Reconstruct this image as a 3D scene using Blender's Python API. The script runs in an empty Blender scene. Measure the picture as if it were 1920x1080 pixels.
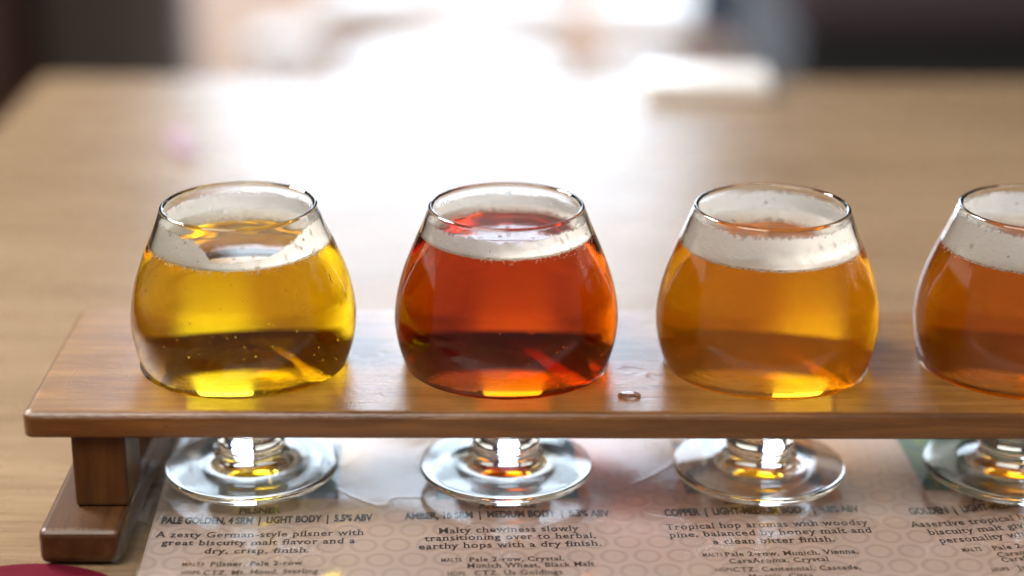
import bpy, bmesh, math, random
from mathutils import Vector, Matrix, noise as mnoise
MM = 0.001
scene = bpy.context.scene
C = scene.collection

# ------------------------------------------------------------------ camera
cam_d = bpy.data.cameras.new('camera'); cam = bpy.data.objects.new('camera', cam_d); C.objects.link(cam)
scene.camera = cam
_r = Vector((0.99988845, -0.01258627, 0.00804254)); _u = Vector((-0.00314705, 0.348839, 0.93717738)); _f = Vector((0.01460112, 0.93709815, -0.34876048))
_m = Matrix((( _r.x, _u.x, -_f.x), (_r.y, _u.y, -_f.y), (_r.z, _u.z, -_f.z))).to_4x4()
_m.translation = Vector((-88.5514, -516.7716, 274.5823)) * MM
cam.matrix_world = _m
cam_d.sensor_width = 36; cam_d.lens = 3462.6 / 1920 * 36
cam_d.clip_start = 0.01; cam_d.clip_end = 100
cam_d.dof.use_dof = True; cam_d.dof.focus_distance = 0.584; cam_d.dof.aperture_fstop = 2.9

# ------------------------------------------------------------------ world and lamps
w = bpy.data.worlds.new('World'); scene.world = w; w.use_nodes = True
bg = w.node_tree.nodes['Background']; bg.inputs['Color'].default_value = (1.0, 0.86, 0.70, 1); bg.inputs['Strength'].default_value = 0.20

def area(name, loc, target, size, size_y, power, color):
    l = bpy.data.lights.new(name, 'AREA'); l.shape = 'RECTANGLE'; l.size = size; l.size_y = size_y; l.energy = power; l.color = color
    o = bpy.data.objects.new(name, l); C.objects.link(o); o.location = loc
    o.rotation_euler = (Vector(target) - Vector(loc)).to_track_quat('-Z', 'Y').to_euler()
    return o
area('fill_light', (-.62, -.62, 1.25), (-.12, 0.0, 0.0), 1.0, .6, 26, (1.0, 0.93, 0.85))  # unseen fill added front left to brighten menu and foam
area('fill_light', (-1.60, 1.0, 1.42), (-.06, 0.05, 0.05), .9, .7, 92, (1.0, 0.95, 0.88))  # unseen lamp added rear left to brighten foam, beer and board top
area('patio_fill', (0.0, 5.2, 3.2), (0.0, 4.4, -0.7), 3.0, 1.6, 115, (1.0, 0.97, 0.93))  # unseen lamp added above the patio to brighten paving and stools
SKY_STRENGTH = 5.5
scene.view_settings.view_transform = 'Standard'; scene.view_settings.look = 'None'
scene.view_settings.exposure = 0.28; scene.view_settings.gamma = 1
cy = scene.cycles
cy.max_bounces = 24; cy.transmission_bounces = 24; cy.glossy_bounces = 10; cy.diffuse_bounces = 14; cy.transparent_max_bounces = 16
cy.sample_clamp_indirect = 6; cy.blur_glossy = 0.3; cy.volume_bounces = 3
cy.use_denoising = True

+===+

GIVEN EXERCISE: Find the word "scene" in the data and show each line that holds it.

RESULT:
Reconstruct this image as a 3D scene using Blender's Python API. The script runs in an empty Blender scene. Measure the picture as if it were 1920x1080 pixels.
scene = bpy.context.scene
C = scene.collection
scene.camera = cam
w = bpy.data.worlds.new('World'); scene.world = w; w.use_nodes = True
scene.view_settings.view_transform = 'Standard'; scene.view_settings.look = 'None'
scene.view_settings.exposure = 0.28; scene.view_settings.gamma = 1
cy = scene.cycles